Following the same steps as we did with 49955/TCP, we observed ~5.8 million IPs on the public IPv4 Internet with port 61001/TCP open. A second pass of filtering showed that nearly half of these were HTTPS. Using the same payload analysis technique as before didn’t pay dividends this time, because while the responses are all very similar -- large clusters of HTTP 404, 403, and other default looking HTTP response -- there is no clear outlier. The top response from ~874,000 endpoints looks similar to what we observed on 49955/TCP -- lots of Texas with some Cali slipping in:

The vast majority of the remainder appear to be 2Wire DSL routers that are also used by AT&T U-Verse. The twist here is that Arris acquired 2Wire several years ago. Whether or not these 2Wire devices are affected by any of these issues is currently unknown:

As shown above, there is still a significant presence in the Southern United States, but there is also a sizeable Western presence now, which really highlights the supply chain problem that NoMotion mentioned in their research. While the 49955/TCP vulnerability appears to be isolated to just one region of the United States, the 61001/TCP issue has a broader reach, further implying that this extends beyond just the Arris models named by NoMotion, but not necessarily beyond AT&T.

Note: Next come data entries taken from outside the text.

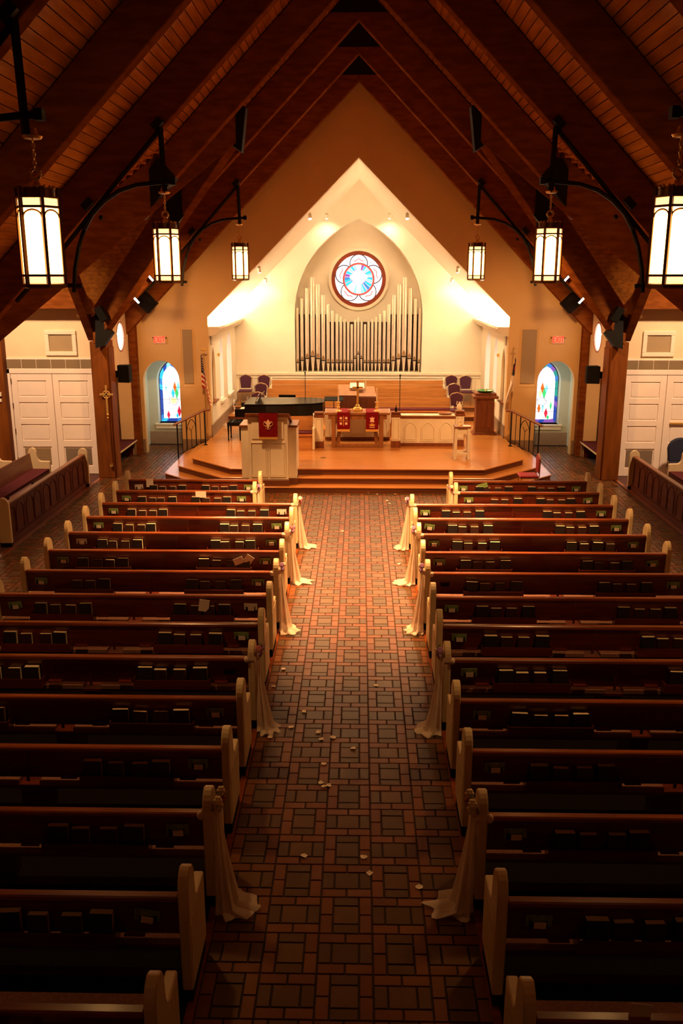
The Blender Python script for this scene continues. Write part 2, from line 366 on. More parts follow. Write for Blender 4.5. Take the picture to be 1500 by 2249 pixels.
# vestibules behind the two arches
for s, nm in ((-1, 'left'), (1, 'right')):
    def mx(p, q): return sorted((s * p, s * q))
    b = B()
    cx = 5.47 * s; W0, W1 = sorted((cx - .36, cx + .36))
    x0, x1 = mx(4.06, 6.7)
    bw = 25.6
    ao = arch(W0, W1, 1.85, 2.42, .62)
    b.xz([(x0, 0), (W0, 0), (W0, 3.0), (x0, 3.0)], bw, bw + .5).xz([(W1, 0), (x1, 0), (x1, 3.0), (W1, 3.0)], bw, bw + .5)
    b.xz([(W0, 0), (W1, 0), (W1, .62), (W0, .62)], bw, bw + .5)
    b.xz([(W0, 3.0)] + ao + [(W1, 3.0)], bw, bw + .5)
    b.box(*mx(6.1, 6.7), 24.45, 25.6, 0, 3.0)
    struct('wall_vestibule_%s' % nm, b, M['sage'])
    struct('ceiling_vestibule_%s' % nm, B().box(x0, x1, 24.45, 26.1, 3.0, 3.2), M['sage'])
    struct('baseboard_vestibule_%s' % nm, B().box(*mx(4.5, 6.1), bw - .03, bw, 0, .38), M['base'], bevel=.008)
    # stained window at the vestibule's back
    win = link('window_%d' % (2 if s < 0 else 3), None, None, (cx, bw + .28, .62)); win['kind'] = 'structure'
    wd = .36; H1 = 1.20; H2 = 1.78
    def outl(w_, sp, ap, k=.62): return [(-w_, 0), *arch(-w_, w_, sp, ap, k), (w_, 0)]
    fr = B(); A = outl(wd, H1, H2); n = len(A)
    # frame strip as tube following the outline
    fr.tube([(x, 0, z) for x, z in A], .018, 6, True); part('frame', fr, M['lead'], win)
    # panes: border strip coloured, inner field white, diamonds
    I = outl(wd - .10, H1, H2 - .13); I = [(x, z + .10 if z < .01 else z) for x, z in I]
    cols = ['blue', 'blue2', 'sky', 'cyan', 'blue2', 'blue'] if s < 0 else ['teal', 'blue', 'blue2', 'blue', 'purple', 'teal']
    NB = 28
    def res(P, N):
        L = [0]
        for i in range(len(P)): L.append(L[-1] + math.dist(P[i], P[(i + 1) % len(P)]))
        out = []
        for k in range(N):
            t = L[-1] * k / N; i = max(j for j in range(len(P)) if L[j] <= t); u = (t - L[i]) / max(1e-6, L[i + 1] - L[i]); a = P[i]; c = P[(i + 1) % len(P)]
            out.append((a[0] + (c[0] - a[0]) * u, a[1] + (c[1] - a[1]) * u))
        return out
    RO = res(A, NB); RI = res(I, NB)
    for k in range(NB):
        a, c, d, e = RO[k], RO[(k + 1) % NB], RI[(k + 1) % NB], RI[k]
        pb = B().xz([a, c, d, e], 0, .01)
        part('glass_pane', pb, G[R.choice(cols)], win)
    part('glass_field', B().xz(I, .002, .010), G['white'], win)
    def dia(x, z, w_, h_, c, nm='glass_pane'):
        part(nm, B().xz([(x, z - h_), (x + w_, z), (x, z + h_), (x - w_, z)], -.006, .0), G[c], win)
    if s < 0: D = [(.10, 1.02, .05, .17, 'orange'), (.04, .84, .055, .15, 'cyan'), (.15, .84, .055, .17, 'green'), (.20, 1.03, .05, .16, 'sky'), (-.12, .2, .05, .13, 'red'), (.2, .30, .06, .18, 'red'), (.14, .18, .04, .09, 'cyan'), (-.16, 1.0, .03, .11, 'sky')]
    else: D = [(-.10, 1.02, .055, .17, 'orange'), (-.04, .86, .055, .17, 'green'), (.02, 1.0, .05, .15, 'sky'), (-.16, .86, .05, .14, 'yellow'), (-.17, .42, .05, .15, 'orange'), (.04, .28, .055, .16, 'red'), (-.06, .45, .04, .12, 'sky'), (.1, .16, .045, .08, 'green'), (.17, .5, .035, .14, 'green')]
    for d in D: dia(*d)
    ld = B()
    for zz in (.33, .66, 1.0, 1.24): ld.box(-wd + .02, wd - .02, -.012, -.006, zz, zz + .008)
    mc = (.05, .62) if s < 0 else (-.1, .62)
    ld.tube([(mc[0] + (.13 + .02 * math.cos(5 * a)) * math.cos(a), -.01, mc[1] + (.12 + .02 * math.cos(5 * a)) * math.sin(a)) for a in [6.283 * i / 30 for i in range(30)]], .006, 5, True)
    part('lead_lines', ld, M['lead'], win)
    part('glass_medallion', B().xz([(mc[0] + .1 * math.cos(a), mc[1] + .09 * math.sin(a)) for a in [6.283 * i / 12 for i in range(12)]], -.005, .0), G['yellow' if s < 0 else 'white'], win)
    part('sill', B().box(-wd - .1, wd + .1, -.36, 0, -.05, 0).box(-wd - .08, wd + .08, -.33, -.28, -.16, -.05), M['white'], win, bevel=.006)
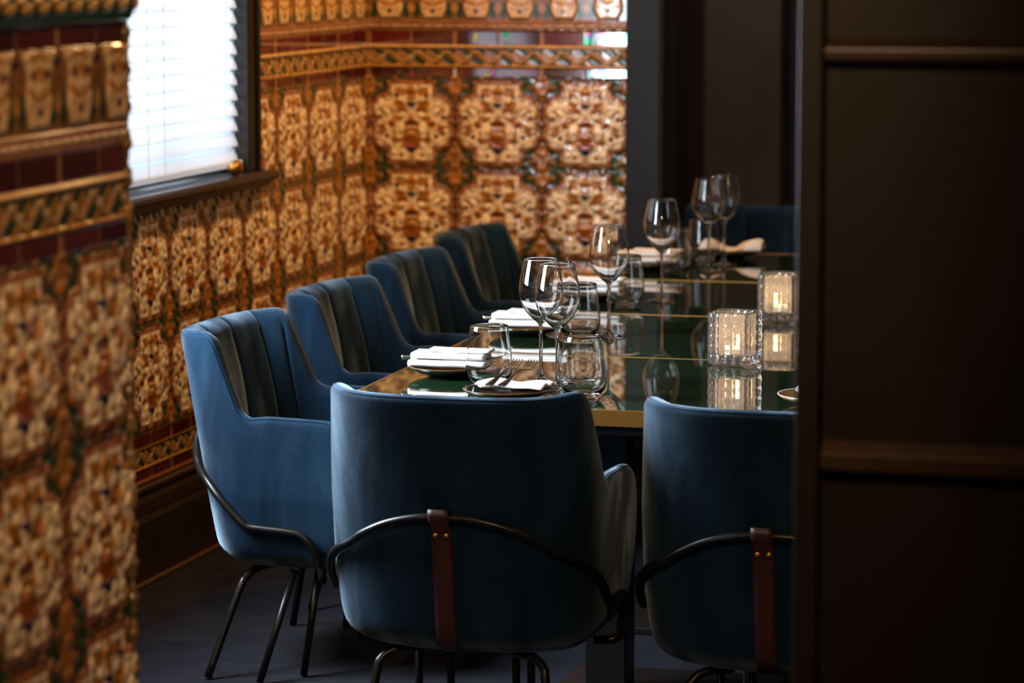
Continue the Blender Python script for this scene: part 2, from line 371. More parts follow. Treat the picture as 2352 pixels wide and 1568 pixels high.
def tile_panel(name, origin, du, nrm, length, z0, z1, step, pitch, u_off=0.0, zshift=0.0, holes=(), parent=None):
    nu = int(length / step) + 1; nz = int((z1 - z0) / step) + 1
    us = np.linspace(0, length, nu); zs = np.linspace(z0, z1, nz)
    Ug, Zg = np.meshgrid(us, zs); c, h, lu = dado(Ug + u_off, Zg - zshift, pitch)
    P = np.array(origin)[None, None, :] + Ug[..., None] * np.array(du) + h[..., None] * np.array(nrm); P[..., 2] = Zg
    idx = np.arange(nu * nz).reshape(nz, nu)
    q = np.stack([idx[:-1, :-1], idx[:-1, 1:], idx[1:, 1:], idx[1:, :-1]], -1)
    um = 0.5 * (us[1:] + us[:-1])[None, :] + 0 * zs[:-1, None]; zm = 0.5 * (zs[1:] + zs[:-1])[:, None] + 0 * us[None, :-1]
    keep = np.ones(um.shape, bool)
    for (a, b, lo, hi) in holes: keep &= ~((um > a) & (um < b) & (zm > lo) & (zm < hi))
    q = q[keep].reshape(-1, 4)
    if np.dot(np.cross(np.array(du), (0, 0, 1)), np.array(nrm)) < 0: q = q[:, ::-1]
    me = bpy.data.meshes.new(name); me.vertices.add(nu * nz); me.vertices.foreach_set('co', P.reshape(-1).astype(np.float32))
    me.loops.add(q.size); me.loops.foreach_set('vertex_index', q.reshape(-1).astype(np.int32))
    me.polygons.add(len(q)); me.polygons.foreach_set('loop_start', (np.arange(len(q)) * 4).astype(np.int32))
    me.update(calc_edges=True); me.polygons.foreach_set('use_smooth', np.ones(len(q), bool))
    ca = me.attributes.new('glaze', 'FLOAT_COLOR', 'POINT'); rgba = np.ones((nz, nu, 4), np.float32)
    for i in range(3): rgba[..., i] = np.clip(c[i], 0, 1)
    ca.data.foreach_set('color', rgba.reshape(-1))
    la = me.attributes.new('lustre', 'FLOAT', 'POINT'); la.data.foreach_set('value', lu.reshape(-1).astype(np.float32))
    me.materials.append(M_TILE); o = bpy.data.objects.new(name, me); COL.objects.link(o)
    if parent: o.parent = parent
    return o

# ------------------------------------------------------------------ the room
XL, YB, ZC = -3.308, 10.347, 3.05
W1 = (8.0, 9.188, 1.085, 2.45); W2 = (6.16, 7.08, 1.075, 2.45)     # window openings: y0, y1, z0, z1
struct(MB().box(-4.2, 1.4, -1.6, 12.2, -0.1, 0.0).build('floor', M_CARPET))
struct(MB().box(-4.2, 1.4, -1.6, 12.2, ZC, ZC + 0.1).build('ceiling', M_PLASTER))
wl = MB(); x0, x1 = XL - 0.32, XL - 0.003
for (a, b, lo, hi) in [(4.6, W2[0], 0, ZC), (W2[1], W1[0], 0, ZC), (W1[1], YB + 0.2, 0, ZC), (W2[0], W2[1], 0, W2[2]), (W2[0], W2[1], W2[3], ZC), (W1[0], W1[1], 0, W1[2]), (W1[0], W1[1], W1[3], ZC)]:
    wl.box(x0, x1, a, b, lo, hi)
wall_left = struct(wl.build('wall_left', M_ALCOVE))
tile_panel('tile_dado', (XL, 7.84, 0), (0, 1, 0), (1, 0, 0), YB - 7.84, 0.268, 1.727, 0.0036, 0.310, u_off=7.84 - (8.303 - 0.155) + 0.31,
           holes=[(W1[0] - 7.84 - 0.09, W1[1] - 7.84, W1[2], 9)], parent=wall_left)
tile_panel('tile_dado', (XL, 4.62, 0), (0, 1, 0), (1, 0, 0), 7.84 - 4.62, 0.268, 1.727, 0.009, 0.310, u_off=4.62 - (8.303 - 0.155) + 0.31 * 14,
           holes=[(W2[0] - 4.62, W2[1] - 4.62, W2[2], 9)], parent=wall_left)
wall_back = struct(MB().box(XL - 0.32, -2.395, YB + 0.002, YB + 0.2, 0, ZC).build('wall_back', M_ALCOVE))
tile_panel('tile_dado', (XL, YB, 0), (1, 0, 0), (0, -1, 0), 0.913, 0.268, 1.727, 0.0034, 0.3042, parent=wall_back)
# skirting
def skirt(name, horizontal, a0, a1, base, sgn):
    prof = [(0.0, 0.0), (0.034, 0.0), (0.034, 0.175), (0.026, 0.19), (0.026, 0.20), (0.020, 0.225), (0.012, 0.24), (0.018, 0.252), (0.016, 0.262), (0.006, 0.268), (0.0, 0.268)]
    v = []; f = []; n = len(prof)
    for a in (a0, a1):
        for (d, z) in prof: v.append((a, base + sgn * d, z) if horizontal else (base + sgn * d, a, z))
    for i in range(n): f.append((i, (i + 1) % n, n + (i + 1) % n, n + i))
    f.append(tuple(range(n))); f.append(tuple(range(n, 2 * n)))
    return struct(mesh_obj(name, v, f, M_BROWNWOOD))
skirt('baseboard_left', False, 4.62, YB, XL, 1); skirt('baseboard_back', True, XL, -2.40, YB, -1)
_b = MB().tube([(XL + 0.042, 4.62, 0.006), (XL + 0.042, YB - 0.04, 0.006)], 0.008, 8).build('trim_1', noisy('brown_wood_bead', (0.07, 0.035, 0.013), (0.10, 0.05, 0.018), 0.4, 20)); struct(_b)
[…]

Repeating the same investigation into the SSL certificates on port 61001/TCP shows that there are likely some patterns here, including the same exact Arris certificate showing up again, this time with over 45,000 endpoints, and Motorola making an appearance with 3/4 of a million:

Examining Project Heisenberg’s logs for any traffic appearing on 61001/TCP shows there is only a minimal amount of background noise and no obvious widespread exploitation yet in 2017.

Vulnerability 5: Port 49152/TCP Exposure

The service listening on 49152/TCP appears to be used as a kind of a source-routing, application layer to MAC layer TCP proxy. By specifying a magic string, the correct opcode, a valid MAC and a port, the “wproxy” service will forward on any remaining data received during a connection to port 49152/TCP from (generally) the WAN to a host on the LAN with that specified MAC to the specified. Why exactly this needs to be exposed to the outside world with no restrictions whatsoever is unknown, but perhaps the organizations in question deploy this for debugging and maintenance purposes and failed to properly secure it.

In order to gauge exposure of this issue, we developed a Sonar study that sends to the wproxy service a syntactically valid payload that elicits an error response. More specifically, the study sends a request with a valid magic string, an invalid opcode, an invalid MAC and an invalid port, which in turn generally causes the remote endpoint to return an error that allows us to positively identify the wproxy service. Because this vulnerability is inherent in the service itself due to a lack of any authentication or authorization, any endpoint exposing this service is at risk.

As with the other at risk services described so far, our first step was to determine how many public IPv4 endpoints seemed to have the affected port open, 49152/TCP. A quick zmap scan showed nearly 8 million hosts with this port open. With our limited knowledge of the protocol service, we looked for any wproxy-like responses, which quickly whittled down the list to approximately 42,000 IPv4 hosts exposing the wproxy service.

We had hoped that a quick application of geo-IP and we’d be done, but it wasn’t quite that simple. Using the same techniques as with other services, we grouped by common locations until something caught our eye, and immediately we knew something was up. Up until this point, all of this had landed squarely in AT&T land, clustering around Texas and California, but several different lenses into the 49152/TCP data pointed to one region—Connecticut:

Sure, there are a few AT&T mentions and even 5 oddly belonging to Arris in Georgia, but otherwise this particular service seemed off. Why all Texas/California AT&T previously, but now Frontier in Connecticut? Guesses of bad geo-IP data wouldn’t be too far off, but in reality, Frontier acquired all of AT&T’s broadband business in Connecticut 3 years ago.

This means that AT&T broadband customers who were at risk of having their internal networks swiss-cheesed by determined attackers with a penchant for packets for at least 3 years are now actually Frontier customers using AT&T hardware, almost certainly further complicating the supply chain problem and definitely putting customers at risk because of a service that should have never seen the public internet in the first place.

Examining Project Heisenberg’s logs for any traffic appearing on 49152/TCP and there is largely just suspected background noise in 2017, albeit a little higher than port 49955/TCP and 61001/TCP. There are a few slight spikes back in February 2017, perhaps indicating some early scouting, but it is just as likely to have been background noise or probes for entirely different issues. Some high level investigation shows a deluge of blindly lobbed HTTP exploits at this port.


Conclusions

The issues disclosed by NoMotion are certainly attention-grabbing, since the initial analysis implies that AT&T U-Verse, a national internet service provider with millions of customers, is powered by dangerously vulnerable home routers. However, our analysis of what’s actually matching the described SharknAT&To indicators seems to point to a more localized phenomenon; Texas and other Southern areas are primarily indicated, with flare ups in California, Chicago, and Connecticut, with significantly lower populations in other regions of the U.S.

These results seem to imply which vendor is in the best position to fix these bugs, but the supply chain problems detailed above add a level of complication that will inevitably leave some customers at risk unnecessarily.

Armed with these Sonar results, we can say with confidence that these vulnerabilities are almost wholly contained in the AT&T U-Verse and associated networks, and not part of the wider Arris ecosystem of hardware. This, in turn, implies that the software was produced or implemented by the ISP, and not natively shipped by the hardware manufacturer. This knowledge will hopefully speed up remediation.